# INFORMATION SHOWN start
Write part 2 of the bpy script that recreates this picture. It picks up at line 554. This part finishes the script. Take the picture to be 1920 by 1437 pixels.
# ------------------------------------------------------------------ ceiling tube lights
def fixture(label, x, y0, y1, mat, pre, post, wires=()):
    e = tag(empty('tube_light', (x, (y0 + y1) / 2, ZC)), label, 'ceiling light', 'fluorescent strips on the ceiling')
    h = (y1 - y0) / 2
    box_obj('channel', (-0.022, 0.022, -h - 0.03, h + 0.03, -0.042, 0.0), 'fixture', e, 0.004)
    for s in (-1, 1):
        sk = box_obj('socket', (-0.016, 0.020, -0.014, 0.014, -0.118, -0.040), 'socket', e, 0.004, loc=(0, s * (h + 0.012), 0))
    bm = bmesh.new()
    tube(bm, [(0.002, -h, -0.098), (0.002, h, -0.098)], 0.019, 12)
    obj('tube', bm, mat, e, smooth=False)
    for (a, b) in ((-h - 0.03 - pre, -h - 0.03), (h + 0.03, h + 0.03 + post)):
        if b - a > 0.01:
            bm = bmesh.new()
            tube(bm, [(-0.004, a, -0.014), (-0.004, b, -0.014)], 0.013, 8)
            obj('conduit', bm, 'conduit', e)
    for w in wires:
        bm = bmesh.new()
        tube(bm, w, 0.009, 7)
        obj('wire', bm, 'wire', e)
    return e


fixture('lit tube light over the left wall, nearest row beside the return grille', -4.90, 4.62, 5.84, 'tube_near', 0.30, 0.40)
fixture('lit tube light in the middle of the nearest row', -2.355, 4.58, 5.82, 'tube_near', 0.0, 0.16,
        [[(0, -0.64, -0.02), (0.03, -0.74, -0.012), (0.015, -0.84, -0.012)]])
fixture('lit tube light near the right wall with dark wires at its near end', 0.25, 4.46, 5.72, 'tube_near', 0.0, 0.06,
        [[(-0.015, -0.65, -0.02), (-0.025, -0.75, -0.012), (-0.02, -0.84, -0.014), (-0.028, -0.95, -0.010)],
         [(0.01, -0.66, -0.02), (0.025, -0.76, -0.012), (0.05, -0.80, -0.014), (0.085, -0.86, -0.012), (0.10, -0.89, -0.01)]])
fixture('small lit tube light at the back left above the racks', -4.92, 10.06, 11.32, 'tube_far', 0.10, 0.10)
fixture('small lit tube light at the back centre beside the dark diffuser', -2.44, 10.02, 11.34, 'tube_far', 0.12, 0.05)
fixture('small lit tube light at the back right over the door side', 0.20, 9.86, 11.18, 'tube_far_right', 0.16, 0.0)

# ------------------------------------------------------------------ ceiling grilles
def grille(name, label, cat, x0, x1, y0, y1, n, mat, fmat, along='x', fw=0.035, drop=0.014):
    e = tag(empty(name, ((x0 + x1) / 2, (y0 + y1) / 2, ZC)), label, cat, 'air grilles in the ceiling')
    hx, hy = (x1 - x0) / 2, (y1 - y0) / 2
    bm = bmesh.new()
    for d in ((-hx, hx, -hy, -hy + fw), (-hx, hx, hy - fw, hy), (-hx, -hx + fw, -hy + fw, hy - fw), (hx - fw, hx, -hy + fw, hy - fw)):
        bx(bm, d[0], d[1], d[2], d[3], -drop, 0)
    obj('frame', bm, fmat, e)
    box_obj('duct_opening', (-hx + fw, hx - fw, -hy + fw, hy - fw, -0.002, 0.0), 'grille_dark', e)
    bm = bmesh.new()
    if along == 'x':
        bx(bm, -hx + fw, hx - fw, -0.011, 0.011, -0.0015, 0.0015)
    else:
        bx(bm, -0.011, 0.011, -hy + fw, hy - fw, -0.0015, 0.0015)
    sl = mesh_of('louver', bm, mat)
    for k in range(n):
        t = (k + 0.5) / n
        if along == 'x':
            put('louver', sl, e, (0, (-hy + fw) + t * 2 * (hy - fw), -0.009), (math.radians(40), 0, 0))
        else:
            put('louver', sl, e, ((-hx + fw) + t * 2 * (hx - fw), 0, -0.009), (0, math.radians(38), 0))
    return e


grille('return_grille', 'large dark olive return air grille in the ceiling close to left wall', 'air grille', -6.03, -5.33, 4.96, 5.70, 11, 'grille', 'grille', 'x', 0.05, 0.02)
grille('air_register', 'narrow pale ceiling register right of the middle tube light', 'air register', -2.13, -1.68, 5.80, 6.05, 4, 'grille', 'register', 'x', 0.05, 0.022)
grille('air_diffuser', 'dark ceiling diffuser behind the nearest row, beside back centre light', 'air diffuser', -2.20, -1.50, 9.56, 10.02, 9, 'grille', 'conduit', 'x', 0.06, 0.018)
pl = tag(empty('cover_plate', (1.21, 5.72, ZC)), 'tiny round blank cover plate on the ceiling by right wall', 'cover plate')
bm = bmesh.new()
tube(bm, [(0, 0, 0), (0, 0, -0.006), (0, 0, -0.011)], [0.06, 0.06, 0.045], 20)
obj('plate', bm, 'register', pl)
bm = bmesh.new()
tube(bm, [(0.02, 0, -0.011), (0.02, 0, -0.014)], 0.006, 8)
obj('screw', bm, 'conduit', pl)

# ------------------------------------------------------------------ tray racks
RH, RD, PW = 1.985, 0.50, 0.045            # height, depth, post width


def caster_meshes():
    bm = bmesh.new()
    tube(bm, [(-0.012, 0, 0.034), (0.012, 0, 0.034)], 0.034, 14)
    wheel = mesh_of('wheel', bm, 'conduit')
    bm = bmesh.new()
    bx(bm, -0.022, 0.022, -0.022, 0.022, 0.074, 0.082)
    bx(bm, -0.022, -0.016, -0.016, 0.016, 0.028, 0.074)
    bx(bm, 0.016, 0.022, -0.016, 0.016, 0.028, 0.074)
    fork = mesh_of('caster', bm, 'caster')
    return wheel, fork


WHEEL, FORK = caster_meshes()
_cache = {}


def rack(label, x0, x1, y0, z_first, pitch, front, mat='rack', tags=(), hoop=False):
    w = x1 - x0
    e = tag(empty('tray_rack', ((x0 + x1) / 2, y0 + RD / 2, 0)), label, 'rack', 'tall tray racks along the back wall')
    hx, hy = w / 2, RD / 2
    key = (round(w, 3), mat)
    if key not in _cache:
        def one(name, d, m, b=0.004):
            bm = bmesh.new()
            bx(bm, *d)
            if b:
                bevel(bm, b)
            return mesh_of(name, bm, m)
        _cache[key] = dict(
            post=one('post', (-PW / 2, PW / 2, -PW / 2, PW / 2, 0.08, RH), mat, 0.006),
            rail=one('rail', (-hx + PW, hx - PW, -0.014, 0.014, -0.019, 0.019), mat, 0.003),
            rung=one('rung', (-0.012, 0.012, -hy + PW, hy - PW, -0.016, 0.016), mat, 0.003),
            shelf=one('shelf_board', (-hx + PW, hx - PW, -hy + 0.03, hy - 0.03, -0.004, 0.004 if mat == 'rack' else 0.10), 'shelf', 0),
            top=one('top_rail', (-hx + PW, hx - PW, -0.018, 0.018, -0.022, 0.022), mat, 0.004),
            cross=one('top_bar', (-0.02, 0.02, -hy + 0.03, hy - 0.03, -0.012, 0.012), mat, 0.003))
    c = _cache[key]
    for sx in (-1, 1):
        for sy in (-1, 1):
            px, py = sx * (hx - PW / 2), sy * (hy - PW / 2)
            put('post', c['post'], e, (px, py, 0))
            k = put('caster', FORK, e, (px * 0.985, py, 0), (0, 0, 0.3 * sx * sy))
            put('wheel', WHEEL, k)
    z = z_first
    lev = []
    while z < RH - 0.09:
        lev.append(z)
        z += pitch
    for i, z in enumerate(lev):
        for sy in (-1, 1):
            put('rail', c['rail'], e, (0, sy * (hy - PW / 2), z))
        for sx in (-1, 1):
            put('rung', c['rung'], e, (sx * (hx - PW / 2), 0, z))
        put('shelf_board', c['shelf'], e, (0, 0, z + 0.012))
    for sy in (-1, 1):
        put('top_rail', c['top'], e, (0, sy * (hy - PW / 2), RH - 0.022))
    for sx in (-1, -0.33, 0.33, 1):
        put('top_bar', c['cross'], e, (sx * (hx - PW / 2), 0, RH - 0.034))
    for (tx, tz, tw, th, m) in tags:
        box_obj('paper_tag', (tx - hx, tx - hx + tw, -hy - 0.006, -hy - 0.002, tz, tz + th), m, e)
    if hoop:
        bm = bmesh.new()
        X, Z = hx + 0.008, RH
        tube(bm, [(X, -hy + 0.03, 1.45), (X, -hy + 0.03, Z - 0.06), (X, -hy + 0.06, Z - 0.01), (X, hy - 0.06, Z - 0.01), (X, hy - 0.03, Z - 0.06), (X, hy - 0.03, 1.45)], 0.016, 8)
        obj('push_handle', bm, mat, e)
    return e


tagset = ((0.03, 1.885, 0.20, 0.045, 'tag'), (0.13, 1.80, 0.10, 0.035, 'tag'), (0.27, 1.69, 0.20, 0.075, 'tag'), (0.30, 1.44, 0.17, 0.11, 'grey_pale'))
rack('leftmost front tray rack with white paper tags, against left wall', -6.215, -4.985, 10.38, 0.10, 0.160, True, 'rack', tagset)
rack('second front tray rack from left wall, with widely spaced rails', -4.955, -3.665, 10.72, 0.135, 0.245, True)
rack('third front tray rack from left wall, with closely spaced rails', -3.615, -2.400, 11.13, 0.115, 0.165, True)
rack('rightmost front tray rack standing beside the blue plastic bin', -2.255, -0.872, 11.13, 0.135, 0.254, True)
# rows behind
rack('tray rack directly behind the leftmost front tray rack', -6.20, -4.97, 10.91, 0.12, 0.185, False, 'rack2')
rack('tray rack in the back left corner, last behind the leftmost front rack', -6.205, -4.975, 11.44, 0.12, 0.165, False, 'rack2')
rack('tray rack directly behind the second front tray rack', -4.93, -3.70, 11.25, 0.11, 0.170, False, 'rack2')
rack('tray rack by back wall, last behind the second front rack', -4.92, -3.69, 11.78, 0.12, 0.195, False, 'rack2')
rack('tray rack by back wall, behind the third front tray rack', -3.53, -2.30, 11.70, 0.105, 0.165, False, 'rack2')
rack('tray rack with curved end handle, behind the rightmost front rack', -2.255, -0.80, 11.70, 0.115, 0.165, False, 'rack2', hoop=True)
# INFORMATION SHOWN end
_PROBLEM TO SOLVE_.
Only the lines from the one containing "rack('tray rack by back wall, last" to the end of the listing belong in the output, each reproduced exactly.

_TASK ANSWER_.
rack('tray rack by back wall, last behind the second front rack', -4.92, -3.69, 11.78, 0.12, 0.195, False, 'rack2')
rack('tray rack by back wall, behind the third front tray rack', -3.53, -2.30, 11.70, 0.105, 0.165, False, 'rack2')
rack('tray rack with curved end handle, behind the rightmost front rack', -2.255, -0.80, 11.70, 0.115, 0.165, False, 'rack2', hoop=True)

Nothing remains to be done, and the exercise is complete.